Sobre um pouco de nossa atuação como núcleo da “Rede um Grito pela Vida” na desafiante realidade de São Paulo, posso dizer que somos “uma gotinha no oceano”, mas, como diz a irmã Maria Inês, presidente e animadora da vida religiosa nacional, sem essa gotinha, a vida estaria mais ameaçada. Realizamos atividades de conscientização e prevenção em nossas realidades de missão: escolas, centros de acolhidas, grupos de reflexões nas paróquias, também a formação de professores e educadores, para que sejam multiplicadores de uma proposta educativa de prevenção e encaminhamentos de possíveis situações de vulnerabilidade em que muitas crianças se encontram, inclusive sofrendo abusos dentro de suas próprias casas.

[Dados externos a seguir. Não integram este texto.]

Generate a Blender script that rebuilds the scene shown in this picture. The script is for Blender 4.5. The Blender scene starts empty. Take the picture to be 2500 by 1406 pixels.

Para alimentar a mística da solidariedade e do cuidado com a vida à luz da Palavra de Deus, elaboramos celebrações mensais, enviando às comunidades para que, fortalecidas, fortalecidos pela oração, possamos ampliar nosso olhar confiante da presença de Deus em nossa missão, como nos confirma Êxodo (3,7-8); é o próprio Deus criador e defensor da vida que nos diz: “Estou vendo muito bem a aflição de meu povo… Ouvi seu clamor… Tomei conhecimento de seus sofrimentos… Desci para libertá-lo…”. Com certeza, o Senhor conta conosco, consagradas e consagrados, cristãos leigos e leigas, para combater essa chaga terrível do abuso e tráfico de seres humanos em nossa realidade concreta.
O Papa Francisco, sem dúvida, é nosso grande aliado. Ele nos motiva incansavelmente a continuarmos com nosso compromisso. Incentiva todos os institutos de vida consagrada a apoiarem o compromisso de suas religiosas e seus religiosos na luta e prevenção desses males que não param de crescer. Concluo este artigo fazendo eco às palavras do Papa no Seminário da Rede, em Roma, em 2019. Numa mensagem às Congregações, ele diz: “Temos tantos problemas para resolver dentro, não podemos… Diga-lhes que o Papa disse que os problemas ‘internos’ são resolvidos saindo para a rua. Que entre ar fresco”.
Irmã Cirley Covatti, religiosa da Congregação de Jesus, CJ, coordenadora do Centro de Espiritualidade Mary Ward, em Itapecerica da Serra-SP; atual referencial da “Rede um Grito pela Vida”, pela Regional de São Paulo.